Begin Data section

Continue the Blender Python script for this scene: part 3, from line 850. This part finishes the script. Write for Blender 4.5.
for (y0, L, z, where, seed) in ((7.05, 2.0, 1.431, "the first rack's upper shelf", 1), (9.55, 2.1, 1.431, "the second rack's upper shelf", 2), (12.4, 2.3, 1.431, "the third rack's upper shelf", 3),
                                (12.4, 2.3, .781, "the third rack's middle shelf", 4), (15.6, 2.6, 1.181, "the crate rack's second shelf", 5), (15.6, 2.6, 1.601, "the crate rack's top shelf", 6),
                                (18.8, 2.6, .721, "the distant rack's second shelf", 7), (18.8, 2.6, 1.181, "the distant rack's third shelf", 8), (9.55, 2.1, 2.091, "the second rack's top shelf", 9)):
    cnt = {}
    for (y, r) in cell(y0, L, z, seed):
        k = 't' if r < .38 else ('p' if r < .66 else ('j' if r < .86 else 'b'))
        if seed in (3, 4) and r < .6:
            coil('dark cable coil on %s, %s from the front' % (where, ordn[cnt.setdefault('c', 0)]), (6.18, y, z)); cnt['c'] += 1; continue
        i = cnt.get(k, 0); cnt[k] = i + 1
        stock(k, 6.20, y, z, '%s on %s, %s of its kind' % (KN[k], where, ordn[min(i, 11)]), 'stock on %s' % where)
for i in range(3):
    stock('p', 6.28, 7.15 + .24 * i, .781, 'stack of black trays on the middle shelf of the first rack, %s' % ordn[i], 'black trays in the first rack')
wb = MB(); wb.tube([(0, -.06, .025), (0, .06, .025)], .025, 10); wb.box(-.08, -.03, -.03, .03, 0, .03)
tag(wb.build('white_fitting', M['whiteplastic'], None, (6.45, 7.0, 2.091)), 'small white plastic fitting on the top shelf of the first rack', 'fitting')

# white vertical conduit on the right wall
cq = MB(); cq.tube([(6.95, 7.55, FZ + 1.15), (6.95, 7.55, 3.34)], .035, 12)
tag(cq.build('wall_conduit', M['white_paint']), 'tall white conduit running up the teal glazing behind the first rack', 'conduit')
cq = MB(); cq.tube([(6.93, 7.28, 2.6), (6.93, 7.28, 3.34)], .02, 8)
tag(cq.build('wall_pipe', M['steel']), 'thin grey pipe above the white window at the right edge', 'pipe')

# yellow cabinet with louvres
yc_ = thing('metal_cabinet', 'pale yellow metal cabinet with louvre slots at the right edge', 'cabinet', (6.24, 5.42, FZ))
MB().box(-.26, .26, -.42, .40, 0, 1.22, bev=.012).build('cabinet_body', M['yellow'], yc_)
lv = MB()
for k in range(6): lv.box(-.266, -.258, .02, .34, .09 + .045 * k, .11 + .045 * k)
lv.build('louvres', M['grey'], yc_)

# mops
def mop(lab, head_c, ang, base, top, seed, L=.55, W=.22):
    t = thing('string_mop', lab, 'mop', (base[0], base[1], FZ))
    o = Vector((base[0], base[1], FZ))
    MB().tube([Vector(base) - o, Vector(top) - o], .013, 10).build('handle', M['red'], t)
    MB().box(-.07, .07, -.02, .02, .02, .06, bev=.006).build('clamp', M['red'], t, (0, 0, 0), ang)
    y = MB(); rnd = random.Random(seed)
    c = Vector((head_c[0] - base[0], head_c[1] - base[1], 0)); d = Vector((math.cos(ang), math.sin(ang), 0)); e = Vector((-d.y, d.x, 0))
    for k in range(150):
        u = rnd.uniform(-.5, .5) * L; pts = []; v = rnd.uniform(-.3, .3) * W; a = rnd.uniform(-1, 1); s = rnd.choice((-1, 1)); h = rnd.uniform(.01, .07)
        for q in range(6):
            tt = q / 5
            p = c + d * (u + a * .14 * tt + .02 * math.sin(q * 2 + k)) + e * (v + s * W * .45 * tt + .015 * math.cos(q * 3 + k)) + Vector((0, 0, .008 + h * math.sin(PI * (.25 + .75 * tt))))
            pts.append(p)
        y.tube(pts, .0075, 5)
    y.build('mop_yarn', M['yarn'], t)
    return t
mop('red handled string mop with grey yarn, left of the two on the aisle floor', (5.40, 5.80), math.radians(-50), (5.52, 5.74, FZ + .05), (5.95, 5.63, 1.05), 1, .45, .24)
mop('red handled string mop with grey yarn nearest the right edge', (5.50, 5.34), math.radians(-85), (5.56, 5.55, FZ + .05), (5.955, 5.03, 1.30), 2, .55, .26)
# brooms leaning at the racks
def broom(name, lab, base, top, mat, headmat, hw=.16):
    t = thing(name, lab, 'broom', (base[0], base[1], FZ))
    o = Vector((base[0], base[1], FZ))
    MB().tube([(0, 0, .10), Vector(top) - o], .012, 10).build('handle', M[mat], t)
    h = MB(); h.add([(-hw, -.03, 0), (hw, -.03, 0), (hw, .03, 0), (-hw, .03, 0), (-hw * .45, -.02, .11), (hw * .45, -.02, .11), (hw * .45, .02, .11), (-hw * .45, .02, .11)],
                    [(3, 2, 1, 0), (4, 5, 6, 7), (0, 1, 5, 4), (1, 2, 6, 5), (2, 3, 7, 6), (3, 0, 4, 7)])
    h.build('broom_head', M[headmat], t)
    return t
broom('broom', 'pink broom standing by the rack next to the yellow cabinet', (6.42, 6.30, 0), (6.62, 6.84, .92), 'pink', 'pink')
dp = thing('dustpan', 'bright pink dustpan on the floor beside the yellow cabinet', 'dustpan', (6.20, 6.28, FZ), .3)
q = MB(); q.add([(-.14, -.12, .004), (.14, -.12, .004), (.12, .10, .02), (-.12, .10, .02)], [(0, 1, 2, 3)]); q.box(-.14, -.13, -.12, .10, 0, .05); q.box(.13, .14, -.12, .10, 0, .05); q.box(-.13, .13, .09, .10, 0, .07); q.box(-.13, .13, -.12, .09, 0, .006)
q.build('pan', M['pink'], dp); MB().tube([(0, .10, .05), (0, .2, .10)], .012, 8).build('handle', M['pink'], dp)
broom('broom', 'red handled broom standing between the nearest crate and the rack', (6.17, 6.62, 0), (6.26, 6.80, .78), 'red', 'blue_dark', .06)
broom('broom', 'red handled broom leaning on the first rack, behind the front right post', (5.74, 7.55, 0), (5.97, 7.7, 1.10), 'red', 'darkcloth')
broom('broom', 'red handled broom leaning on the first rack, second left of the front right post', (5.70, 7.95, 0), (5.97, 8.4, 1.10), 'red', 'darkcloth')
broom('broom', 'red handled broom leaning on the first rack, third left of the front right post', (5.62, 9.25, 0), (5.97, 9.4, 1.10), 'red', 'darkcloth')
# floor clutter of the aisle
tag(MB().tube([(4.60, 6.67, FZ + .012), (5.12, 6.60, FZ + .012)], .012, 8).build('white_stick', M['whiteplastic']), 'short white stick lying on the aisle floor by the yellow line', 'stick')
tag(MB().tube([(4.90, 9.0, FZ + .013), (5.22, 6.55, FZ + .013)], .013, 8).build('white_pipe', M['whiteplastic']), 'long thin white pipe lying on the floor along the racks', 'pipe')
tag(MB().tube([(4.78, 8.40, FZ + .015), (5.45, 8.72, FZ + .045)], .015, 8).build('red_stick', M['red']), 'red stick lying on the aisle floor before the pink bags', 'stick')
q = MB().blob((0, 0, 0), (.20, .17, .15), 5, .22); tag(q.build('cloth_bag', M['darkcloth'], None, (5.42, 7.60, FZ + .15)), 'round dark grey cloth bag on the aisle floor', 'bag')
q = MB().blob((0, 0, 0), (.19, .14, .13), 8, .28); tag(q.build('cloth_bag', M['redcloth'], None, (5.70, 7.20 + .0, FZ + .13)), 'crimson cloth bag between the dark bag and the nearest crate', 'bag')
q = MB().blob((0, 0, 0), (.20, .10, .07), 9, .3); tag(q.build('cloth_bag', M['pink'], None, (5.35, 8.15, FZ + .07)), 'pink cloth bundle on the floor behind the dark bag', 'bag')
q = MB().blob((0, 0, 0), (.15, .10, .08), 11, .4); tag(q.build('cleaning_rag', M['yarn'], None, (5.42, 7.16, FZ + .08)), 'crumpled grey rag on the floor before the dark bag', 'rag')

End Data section
Begin Data section

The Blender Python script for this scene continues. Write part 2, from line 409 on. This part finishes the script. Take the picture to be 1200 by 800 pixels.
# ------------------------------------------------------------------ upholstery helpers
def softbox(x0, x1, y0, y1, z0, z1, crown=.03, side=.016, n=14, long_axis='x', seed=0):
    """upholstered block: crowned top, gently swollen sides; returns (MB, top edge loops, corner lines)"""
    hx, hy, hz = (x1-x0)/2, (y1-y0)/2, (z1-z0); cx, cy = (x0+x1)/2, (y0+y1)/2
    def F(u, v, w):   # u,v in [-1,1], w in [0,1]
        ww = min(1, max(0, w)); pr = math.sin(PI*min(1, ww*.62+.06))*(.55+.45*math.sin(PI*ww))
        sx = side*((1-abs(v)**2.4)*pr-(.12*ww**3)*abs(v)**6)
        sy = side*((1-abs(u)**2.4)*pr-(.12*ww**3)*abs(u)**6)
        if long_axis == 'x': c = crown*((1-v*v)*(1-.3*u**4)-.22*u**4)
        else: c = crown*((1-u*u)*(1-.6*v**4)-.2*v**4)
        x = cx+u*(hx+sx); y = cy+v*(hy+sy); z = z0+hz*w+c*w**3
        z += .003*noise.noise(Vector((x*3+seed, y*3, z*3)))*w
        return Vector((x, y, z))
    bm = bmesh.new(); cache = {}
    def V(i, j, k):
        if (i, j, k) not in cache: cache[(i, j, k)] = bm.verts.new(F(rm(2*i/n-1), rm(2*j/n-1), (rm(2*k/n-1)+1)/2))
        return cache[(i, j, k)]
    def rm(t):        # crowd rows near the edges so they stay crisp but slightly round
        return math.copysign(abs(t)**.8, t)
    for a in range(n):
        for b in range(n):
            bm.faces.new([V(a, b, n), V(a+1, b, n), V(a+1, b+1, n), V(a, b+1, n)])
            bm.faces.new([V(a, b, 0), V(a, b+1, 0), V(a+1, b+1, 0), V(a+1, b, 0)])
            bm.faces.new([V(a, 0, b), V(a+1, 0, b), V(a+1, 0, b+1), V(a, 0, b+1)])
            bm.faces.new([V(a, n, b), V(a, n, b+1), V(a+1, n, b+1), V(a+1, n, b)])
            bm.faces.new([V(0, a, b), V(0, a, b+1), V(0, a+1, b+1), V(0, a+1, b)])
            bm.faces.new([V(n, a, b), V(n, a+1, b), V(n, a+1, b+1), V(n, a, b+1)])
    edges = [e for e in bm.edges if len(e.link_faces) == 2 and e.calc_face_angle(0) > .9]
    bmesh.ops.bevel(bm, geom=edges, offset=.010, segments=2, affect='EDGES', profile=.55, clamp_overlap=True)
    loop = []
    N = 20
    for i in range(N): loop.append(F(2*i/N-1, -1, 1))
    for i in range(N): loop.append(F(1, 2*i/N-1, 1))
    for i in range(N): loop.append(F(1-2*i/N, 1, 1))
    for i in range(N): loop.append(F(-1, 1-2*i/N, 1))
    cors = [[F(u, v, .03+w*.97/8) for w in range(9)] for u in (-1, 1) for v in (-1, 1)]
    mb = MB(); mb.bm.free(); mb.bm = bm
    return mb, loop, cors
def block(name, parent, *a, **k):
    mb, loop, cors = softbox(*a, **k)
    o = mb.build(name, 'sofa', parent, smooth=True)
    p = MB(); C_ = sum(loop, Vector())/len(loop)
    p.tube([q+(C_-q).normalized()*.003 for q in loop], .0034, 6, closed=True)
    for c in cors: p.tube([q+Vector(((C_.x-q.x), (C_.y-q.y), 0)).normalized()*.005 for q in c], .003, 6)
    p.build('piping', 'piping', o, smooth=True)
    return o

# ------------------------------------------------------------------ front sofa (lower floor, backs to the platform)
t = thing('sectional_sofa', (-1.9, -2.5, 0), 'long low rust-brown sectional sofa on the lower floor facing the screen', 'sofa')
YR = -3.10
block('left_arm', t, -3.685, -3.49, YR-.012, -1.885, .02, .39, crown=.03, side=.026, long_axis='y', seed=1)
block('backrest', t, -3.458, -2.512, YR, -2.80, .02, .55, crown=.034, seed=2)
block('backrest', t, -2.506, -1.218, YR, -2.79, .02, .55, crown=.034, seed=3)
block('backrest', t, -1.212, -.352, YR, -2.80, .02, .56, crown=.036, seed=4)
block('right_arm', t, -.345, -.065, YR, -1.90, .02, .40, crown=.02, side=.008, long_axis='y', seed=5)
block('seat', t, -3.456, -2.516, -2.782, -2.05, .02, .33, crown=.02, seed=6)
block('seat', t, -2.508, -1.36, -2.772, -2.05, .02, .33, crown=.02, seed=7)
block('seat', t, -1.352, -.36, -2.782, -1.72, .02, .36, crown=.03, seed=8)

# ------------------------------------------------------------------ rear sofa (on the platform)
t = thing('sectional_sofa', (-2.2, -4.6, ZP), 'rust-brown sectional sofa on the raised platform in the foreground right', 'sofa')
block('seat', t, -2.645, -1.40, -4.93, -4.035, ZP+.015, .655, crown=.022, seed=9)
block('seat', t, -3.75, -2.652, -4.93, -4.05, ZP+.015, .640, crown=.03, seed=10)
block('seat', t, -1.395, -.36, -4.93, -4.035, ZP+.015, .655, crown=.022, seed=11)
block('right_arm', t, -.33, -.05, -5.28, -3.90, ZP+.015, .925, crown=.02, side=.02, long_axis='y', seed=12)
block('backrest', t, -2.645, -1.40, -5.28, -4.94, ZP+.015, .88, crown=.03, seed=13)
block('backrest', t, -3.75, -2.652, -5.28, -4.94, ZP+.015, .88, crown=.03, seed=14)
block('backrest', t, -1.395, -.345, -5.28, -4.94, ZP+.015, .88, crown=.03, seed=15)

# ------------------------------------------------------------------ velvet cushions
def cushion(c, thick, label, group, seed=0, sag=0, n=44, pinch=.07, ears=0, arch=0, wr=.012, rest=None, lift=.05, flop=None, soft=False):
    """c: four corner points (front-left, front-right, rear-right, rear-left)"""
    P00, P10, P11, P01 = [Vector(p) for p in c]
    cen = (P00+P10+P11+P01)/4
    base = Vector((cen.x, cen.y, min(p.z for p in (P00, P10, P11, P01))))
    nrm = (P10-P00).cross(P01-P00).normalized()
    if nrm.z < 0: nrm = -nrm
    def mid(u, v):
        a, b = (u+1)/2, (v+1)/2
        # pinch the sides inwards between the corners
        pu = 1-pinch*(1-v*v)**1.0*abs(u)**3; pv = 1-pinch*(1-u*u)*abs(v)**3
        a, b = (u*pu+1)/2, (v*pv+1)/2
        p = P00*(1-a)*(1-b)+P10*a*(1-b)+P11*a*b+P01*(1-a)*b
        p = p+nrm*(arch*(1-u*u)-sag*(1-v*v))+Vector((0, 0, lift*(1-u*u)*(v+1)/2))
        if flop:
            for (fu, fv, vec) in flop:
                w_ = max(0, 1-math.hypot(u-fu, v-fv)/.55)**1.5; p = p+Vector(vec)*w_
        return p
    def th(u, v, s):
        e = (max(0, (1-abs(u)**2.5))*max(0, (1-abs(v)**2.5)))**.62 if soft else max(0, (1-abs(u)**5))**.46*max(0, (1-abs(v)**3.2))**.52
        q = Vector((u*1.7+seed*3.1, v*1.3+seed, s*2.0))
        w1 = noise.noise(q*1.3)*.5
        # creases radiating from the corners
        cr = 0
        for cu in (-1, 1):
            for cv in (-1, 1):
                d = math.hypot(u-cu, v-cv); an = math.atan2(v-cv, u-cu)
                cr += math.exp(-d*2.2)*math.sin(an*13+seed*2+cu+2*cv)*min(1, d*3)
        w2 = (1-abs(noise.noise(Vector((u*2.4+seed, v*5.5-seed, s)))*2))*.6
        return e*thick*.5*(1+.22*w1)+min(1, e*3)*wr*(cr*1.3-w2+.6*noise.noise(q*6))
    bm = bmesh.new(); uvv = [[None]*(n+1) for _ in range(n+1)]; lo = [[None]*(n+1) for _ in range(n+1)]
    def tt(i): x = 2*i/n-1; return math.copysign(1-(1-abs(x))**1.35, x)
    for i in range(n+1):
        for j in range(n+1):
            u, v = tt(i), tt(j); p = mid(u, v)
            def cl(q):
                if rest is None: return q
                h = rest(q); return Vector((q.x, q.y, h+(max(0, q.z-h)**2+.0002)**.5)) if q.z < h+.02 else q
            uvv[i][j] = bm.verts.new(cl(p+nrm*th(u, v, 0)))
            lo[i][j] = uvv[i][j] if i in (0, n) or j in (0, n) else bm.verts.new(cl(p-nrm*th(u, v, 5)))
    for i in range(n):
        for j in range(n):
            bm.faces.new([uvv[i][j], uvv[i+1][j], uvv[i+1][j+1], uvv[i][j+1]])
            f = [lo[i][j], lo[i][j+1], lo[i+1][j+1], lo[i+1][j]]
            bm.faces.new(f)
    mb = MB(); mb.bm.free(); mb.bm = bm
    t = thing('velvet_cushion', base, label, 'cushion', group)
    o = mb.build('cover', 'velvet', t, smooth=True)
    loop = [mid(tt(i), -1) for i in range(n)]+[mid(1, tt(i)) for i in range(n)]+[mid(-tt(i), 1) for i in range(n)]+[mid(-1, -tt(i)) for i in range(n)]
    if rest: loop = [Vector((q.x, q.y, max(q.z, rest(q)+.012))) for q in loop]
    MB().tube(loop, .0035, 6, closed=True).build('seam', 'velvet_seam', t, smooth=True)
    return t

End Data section
Begin Data section

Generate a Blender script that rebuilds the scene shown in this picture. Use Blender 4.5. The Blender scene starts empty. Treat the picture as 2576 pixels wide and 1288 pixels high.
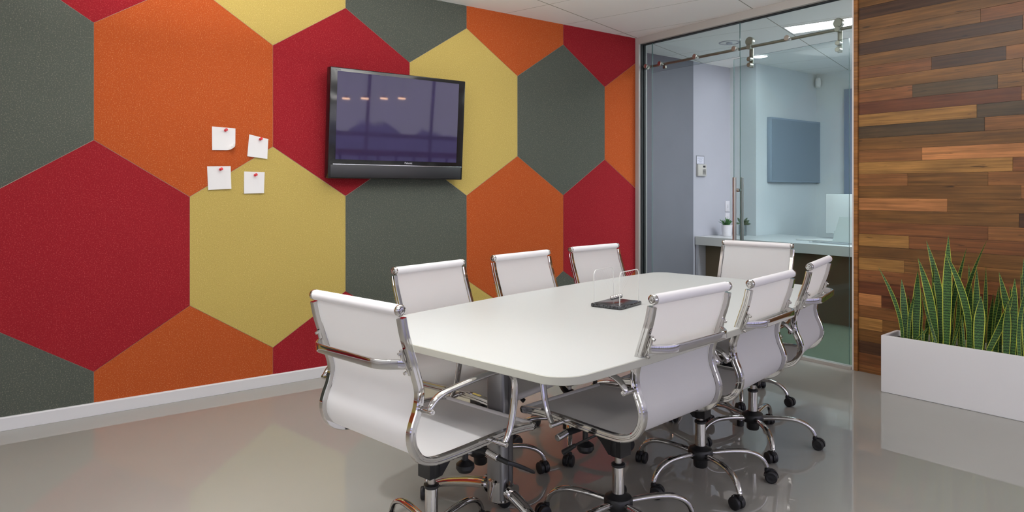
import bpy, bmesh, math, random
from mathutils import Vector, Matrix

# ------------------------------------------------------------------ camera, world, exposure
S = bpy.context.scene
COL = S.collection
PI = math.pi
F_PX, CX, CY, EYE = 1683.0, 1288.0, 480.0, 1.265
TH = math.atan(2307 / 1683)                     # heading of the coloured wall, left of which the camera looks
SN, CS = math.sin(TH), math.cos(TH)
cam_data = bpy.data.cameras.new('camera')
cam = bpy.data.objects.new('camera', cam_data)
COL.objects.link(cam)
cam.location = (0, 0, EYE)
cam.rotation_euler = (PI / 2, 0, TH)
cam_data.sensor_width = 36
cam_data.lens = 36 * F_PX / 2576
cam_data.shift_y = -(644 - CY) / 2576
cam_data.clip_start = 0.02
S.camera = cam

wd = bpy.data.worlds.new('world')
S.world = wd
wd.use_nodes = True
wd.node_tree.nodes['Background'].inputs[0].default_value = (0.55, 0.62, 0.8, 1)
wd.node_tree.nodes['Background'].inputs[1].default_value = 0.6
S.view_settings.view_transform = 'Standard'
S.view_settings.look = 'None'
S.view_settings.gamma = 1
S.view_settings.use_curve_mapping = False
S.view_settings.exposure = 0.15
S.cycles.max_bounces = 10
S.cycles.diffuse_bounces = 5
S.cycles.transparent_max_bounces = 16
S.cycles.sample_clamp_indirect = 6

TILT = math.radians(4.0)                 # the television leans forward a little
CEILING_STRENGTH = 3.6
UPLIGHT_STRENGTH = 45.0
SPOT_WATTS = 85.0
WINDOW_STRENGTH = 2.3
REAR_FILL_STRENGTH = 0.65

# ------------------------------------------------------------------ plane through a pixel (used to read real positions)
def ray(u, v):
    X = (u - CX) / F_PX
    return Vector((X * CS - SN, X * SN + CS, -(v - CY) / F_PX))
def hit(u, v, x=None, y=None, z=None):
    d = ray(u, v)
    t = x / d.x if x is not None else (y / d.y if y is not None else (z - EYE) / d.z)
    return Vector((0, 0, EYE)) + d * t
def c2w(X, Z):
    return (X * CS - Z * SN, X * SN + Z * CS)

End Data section

Copy exactly the part of the material above that opens with the line containing "Generate a Blender" and closes with the line containing "S.camera = cam", ends included. Drop the images.

Generate a Blender script that rebuilds the scene shown in this picture. Use Blender 4.5. The Blender scene starts empty. Treat the picture as 2576 pixels wide and 1288 pixels high.
import bpy, bmesh, math, random
from mathutils import Vector, Matrix

# ------------------------------------------------------------------ camera, world, exposure
S = bpy.context.scene
COL = S.collection
PI = math.pi
F_PX, CX, CY, EYE = 1683.0, 1288.0, 480.0, 1.265
TH = math.atan(2307 / 1683)                     # heading of the coloured wall, left of which the camera looks
SN, CS = math.sin(TH), math.cos(TH)
cam_data = bpy.data.cameras.new('camera')
cam = bpy.data.objects.new('camera', cam_data)
COL.objects.link(cam)
cam.location = (0, 0, EYE)
cam.rotation_euler = (PI / 2, 0, TH)
cam_data.sensor_width = 36
cam_data.lens = 36 * F_PX / 2576
cam_data.shift_y = -(644 - CY) / 2576
cam_data.clip_start = 0.02
S.camera = cam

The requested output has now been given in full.